The children, Scout and Jem and their friend Dill want a father who is more adventurous and exciting, and when they found out that he is the best shot in Maycomb county (after saving his street from a rabid dog) they are more impressed by him, but he wants to keep the fact a secret. One of their neighbour’s, a recluse named Boo Radley is a source of fascination for the children, and something of a local bogeyman. Atticus tells his children they should try to be more understanding saying that they don’t properly know a man until they have ‘tried walking around in his shoes’.

Gregory Peck played the part of Atticus Finch in the 1963 film, and his performance is widely seen as one of the defining performances in world film history. Duncan Preston, more widely known for his roles in comedy (Surgical Spirit, Acorn Antiques, and The Harry Enfield Show, to name a few) takes the role in this production.

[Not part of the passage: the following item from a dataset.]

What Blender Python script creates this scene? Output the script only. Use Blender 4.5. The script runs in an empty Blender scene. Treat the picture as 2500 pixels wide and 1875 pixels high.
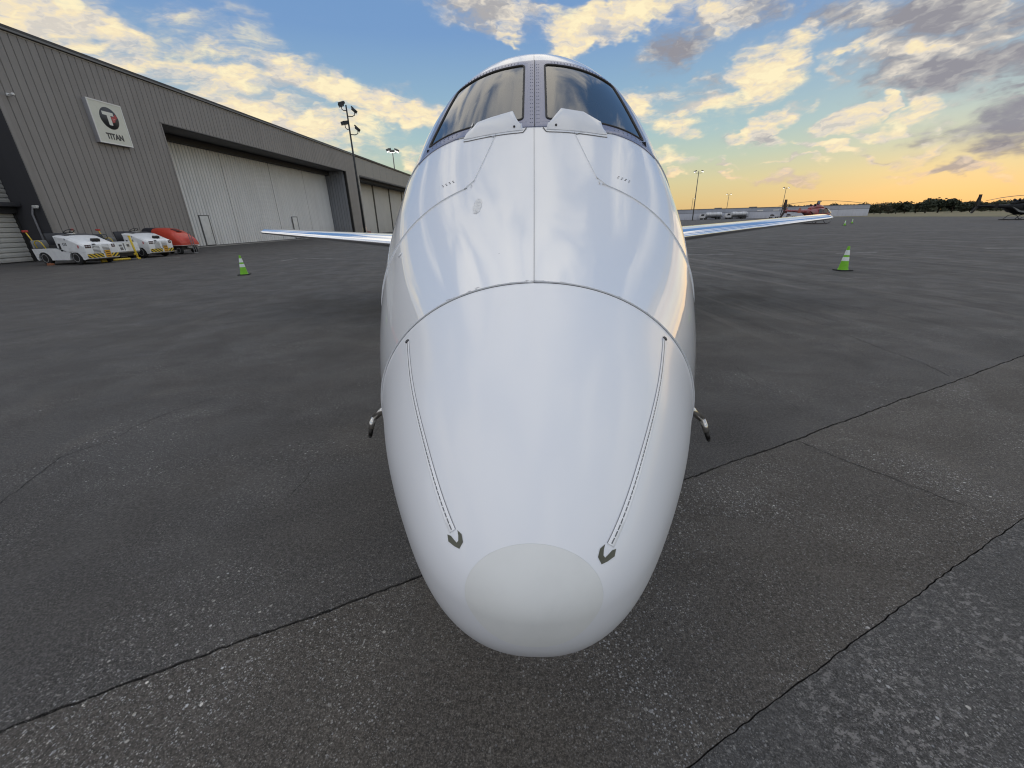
import bpy, bmesh, math, random
import numpy as np
from mathutils import Vector, Matrix, noise as mnoise
random.seed(7)
sc = bpy.context.scene
col = sc.collection
R = math.radians

# ------------------------------------------------------------------ camera
cam_data = bpy.data.cameras.new("camera")
cam_data.sensor_width = 36.0
cam_data.lens = 985.0 / 2500.0 * 36.0
cam_data.clip_start = 0.05
cam_data.clip_end = 6000.0
cam = bpy.data.objects.new("camera", cam_data)
col.objects.link(cam)
cam_rot = (Matrix.Rotation(R(3.57457701), 4, 'Z') @ Matrix.Rotation(R(-21.97218475), 4, 'X')
           @ Matrix.Rotation(R(1.48935473), 4, 'Y') @ Matrix.Rotation(R(90), 4, 'X'))
cam.matrix_world = Matrix.Translation((0, 0, 1.65)) @ cam_rot
sc.camera = cam

# ------------------------------------------------------------------ colour management
sc.view_settings.view_transform = 'Standard'
sc.view_settings.look = 'None'
sc.view_settings.gamma = 1.0
sc.view_settings.use_curve_mapping = False
sc.view_settings.exposure = 0.0
sc.cycles.max_bounces = 6
sc.cycles.transparent_max_bounces = 8
sc.cycles.caustics_reflective = False
sc.cycles.caustics_refractive = False
sc.cycles.use_denoising = True
sc.cycles.filter_width = 1.15

# ------------------------------------------------------------------ node helper
class NT:
    def __init__(s, tree):
        s.t = tree; s.n = tree.nodes; s.l = tree.links
    def put(s, sock, v):
        if v is None: return
        if hasattr(v, 'is_output'): s.l.new(v, sock)
        else:
            if isinstance(v, tuple) and len(v) == 3 and sock.type == 'RGBA': v = v + (1,)
            sock.default_value = v
    def node(s, typ, **kw):
        nd = s.n.new(typ)
        for k, v in kw.items(): setattr(nd, k, v)
        return nd
    def math(s, op, a, b=None, c=None, clamp=False):
        nd = s.node('ShaderNodeMath', operation=op, use_clamp=clamp)
        for i, v in enumerate((a, b, c)): s.put(nd.inputs[i], v)
        return nd.outputs[0]
    def vmath(s, op, a, b=None):
        nd = s.node('ShaderNodeVectorMath', operation=op)
        s.put(nd.inputs[0], a)
        if b is not None: s.put(nd.inputs[1], b)
        return nd.outputs[0]
    def comb(s, x, y, z):
        nd = s.node('ShaderNodeCombineXYZ')
        for i, v in enumerate((x, y, z)): s.put(nd.inputs[i], v)
        return nd.outputs[0]
    def sep(s, v):
        nd = s.node('ShaderNodeSeparateXYZ'); s.put(nd.inputs[0], v); return nd.outputs
    def mapping(s, v, loc=(0,0,0), rot=(0,0,0), scale=(1,1,1), typ='POINT'):
        nd = s.node('ShaderNodeMapping', vector_type=typ)
        s.put(nd.inputs[0], v)
        if 'Location' in nd.inputs: nd.inputs['Location'].default_value = loc
        nd.inputs['Rotation'].default_value = rot; nd.inputs['Scale'].default_value = scale
        return nd.outputs[0]
    def noise(s, v, scale=1, detail=4, rough=.55, dist=0.0, dims='3D'):
        nd = s.node('ShaderNodeTexNoise', noise_dimensions=dims); s.put(nd.inputs['Vector'], v)
        nd.inputs['Scale'].default_value = scale; nd.inputs['Detail'].default_value = detail
        nd.inputs['Roughness'].default_value = rough; nd.inputs['Distortion'].default_value = dist
        return nd.outputs
    def noise2(s, v, scale=1, detail=4, rough=.55, dist=0.0):
        return s.noise(v, scale, detail, rough, dist, '2D')
    def voronoi(s, v, scale=1, feature='F1', rand=1.0):
        nd = s.node('ShaderNodeTexVoronoi', feature=feature); s.put(nd.inputs['Vector'], v)
        nd.inputs['Scale'].default_value = scale
        nd.inputs['Randomness'].default_value = rand
        return nd.outputs
    def ss(s, v, lo, hi, a=0.0, b=1.0):
        nd = s.node('ShaderNodeMapRange', interpolation_type='SMOOTHSTEP')
        for i, x in enumerate((v, lo, hi, a, b)): s.put(nd.inputs[i], x)
        return nd.outputs[0]
    def ramp(s, f, stops, interp='LINEAR'):
        nd = s.node('ShaderNodeValToRGB'); cr = nd.color_ramp; cr.interpolation = interp
        while len(cr.elements) < len(stops): cr.elements.new(.5)
        for e, (p, c) in zip(cr.elements, stops):
            e.position = p; e.color = tuple(c) + (1,) if len(c) == 3 else c
        s.put(nd.inputs[0], f); return nd.outputs[0]
    def mix(s, f, a, b, blend='MIX'):
        nd = s.node('ShaderNodeMix', data_type='RGBA', blend_type=blend)
        s.put(nd.inputs[0], f); s.put(nd.inputs[6], a); s.put(nd.inputs[7], b)
        return nd.outputs[2]

# ------------------------------------------------------------------ sky
SUN_AZ, SUN_EL = 42.0, 2.0            # degrees right of +Y, and above the horizon
world = bpy.data.worlds.new("World"); sc.world = world; world.use_nodes = True
W = NT(world.node_tree); W.n.clear()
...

Gregory Peck played the role as a hero, but here it is played more as an everyman role. We see that Atticus Finch does not have the answers, he is simply a man trying to do his best to make the world a slightly better place, and to be an example to his children, and this gives the role much more humanity.

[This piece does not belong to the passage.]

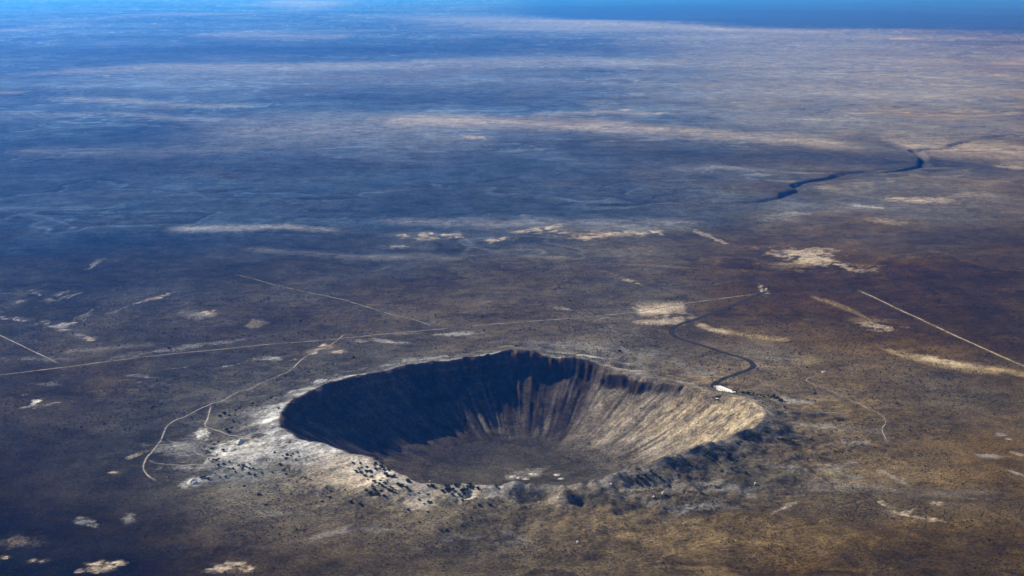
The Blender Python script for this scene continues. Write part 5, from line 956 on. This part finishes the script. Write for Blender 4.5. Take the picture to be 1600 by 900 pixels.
# ------------------------------------------------------------------ low desert scrub, uncountable: one object
def scrub(n):
    y = 1 / rng.uniform(1 / 6200, 1 / 2650, n * 3); x = rng.uniform(-.30, .30, n * 3) * (y + Y0)
    j = np.clip(np.searchsorted(YR, y), 0, NY - 1); i = np.clip(np.searchsorted(UC, x / (y + Y0)), 0, NX - 1)
    lum = C[j, i].mean(1); den = np.clip(.55 + 1.3 * fbm(x / 120, y / 120, 601, 4, .65), .05, 1) * smooth(.26, .09, lum)
    th, r, R, zr = crater_coords(x, y); den = den * np.where(r < R * .55, .5, np.where(r < R * 1.02, .12, 1))
    for P in [a[2] for a in TRACKS] + [ASPHALT]: den = den * smooth(6, 12, seg_dist(x, y, P))
    k = np.where(rng.uniform(0, 1, n * 3) < den)[0][:n]; x, y = x[k], y[k]; n = len(x)
    s = rng.lognormal(.15, .38, n) * .85 * np.clip(y / 3300, .9, 1.5); z = ground_z(x, y)
    a = rng.uniform(0, 6.28, n)[:, None] + np.array([0, 1.57, 3.14, 4.71])[None]; rr_ = s[:, None] * rng.uniform(.65, 1.2, (n, 4))
    V = np.empty((n, 6, 3), np.float32)
    V[:, :4, 0] = x[:, None] + np.cos(a) * rr_; V[:, :4, 1] = y[:, None] + np.sin(a) * rr_; V[:, :4, 2] = (z + s * .45)[:, None] + rng.uniform(-.15, .15, (n, 4)) * s[:, None]
    V[:, 4] = np.stack([x + rng.uniform(-.3, .3, n) * s, y + rng.uniform(-.3, .3, n) * s, z + s * 1.15], 1); V[:, 5] = np.stack([x, y, z - .5], 1)
    f = np.array([(0, 1, 4), (1, 2, 4), (2, 3, 4), (3, 0, 4), (1, 0, 5), (2, 1, 5), (3, 2, 5), (0, 3, 5)])
    F_ = (f[None] + np.arange(n)[:, None, None] * 6).reshape(-1, 3)
    me = bpy.data.meshes.new('scrub'); me.vertices.add(n * 6); me.vertices.foreach_set('co', V.ravel()); me.loops.add(len(F_) * 3); me.loops.foreach_set('vertex_index', F_.ravel().astype(np.int32))
    me.polygons.add(len(F_)); me.polygons.foreach_set('loop_start', np.arange(0, len(F_) * 3, 3, dtype=np.int32)); me.update(calc_edges=True)
    me.materials.append(mat('desert_scrub', (.030, .028, .020), 1.0, .5, .15)); return me
so_ = mesh_obj('desert_scrub', scrub(55000)); so_['kind'] = 'stuff'
# ------------------------------------------------------------------ air
bm = bmesh.new(); xm = .85 * (135000 + Y0) + 2000
box(bm, -xm, xm, -3000, 140000, min(-131.0, float(ZZ.min()) - 1), max(CAM_H + 10, float(ZZ.max()) + 10))
hm = bpy.data.materials.new('blue_haze'); hm.use_nodes = True; hn = hm.node_tree; hn.nodes.clear()
ho = hn.nodes.new('ShaderNodeOutputMaterial'); pv = hn.nodes.new('ShaderNodeVolumePrincipled')
pv.inputs['Color'].default_value = (.016, .23, 1.0, 1); pv.inputs['Absorption Color'].default_value = (1, 1, 1, 1)
pv.inputs['Density'].default_value = 2.05e-5; pv.inputs['Anisotropy'].default_value = .5
hn.links.new(pv.outputs[0], ho.inputs['Volume'])
hz = bm_obj('haze', bm, hm); hz['kind'] = 'stuff'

Three adult actors, Bettrys Jones playing eight year old Jean Louise Finch, Craig Vye as Jem Finch and Jean-Marc Perret as Charles Baker Harris (Dill – a part based around the author Truman Capote, a childhood friend of Harper Lee’s) had the emotional depth to play the wide eyed wonderment of childhood, and allowed the audience to suspend their disbelief.

In the role of Tom Robinson, an innocent black man charged with the rape of a white girl, Vinta Morgan played the role with the right amount of fear and panic. The scenes set in the courtroom were charged with emotion, with Atticus’s Finch’s soliloquy to the jury a heart felt plea to let humanity prevail over prejudice.

When the verdict is returned as guilty, the Finch children are as heartbroken as their father. Tom Robinson is later shot, trying to escape from Prison, while waiting for a retrial. Bob Ewell, who is responsible for the trial, having beaten up his own daughter to make Tom Robinson look responsible swears revenge on Finch, and harms both Jem and Scout trying to get back at the lawyer. The children are saved by the intervention of Boo Radley, who stabs Ewell. When the sheriff, Heck Tate (Stephen Casey) says Ewell fell on his knife, to spare Boo Radley from the limelight and attention it is a fitting ending to the story.

The themes contained within the play, such as racial and societal prejudice, a flawed justice system and bigotry, as well as the bravery that it takes for people to stand up and trying to make a change in a losing situation are as relevant today as they are in a book written in 1960’s and set in 1935.

The play runs at the Birmingham Rep Theatre until Saturday 18th November.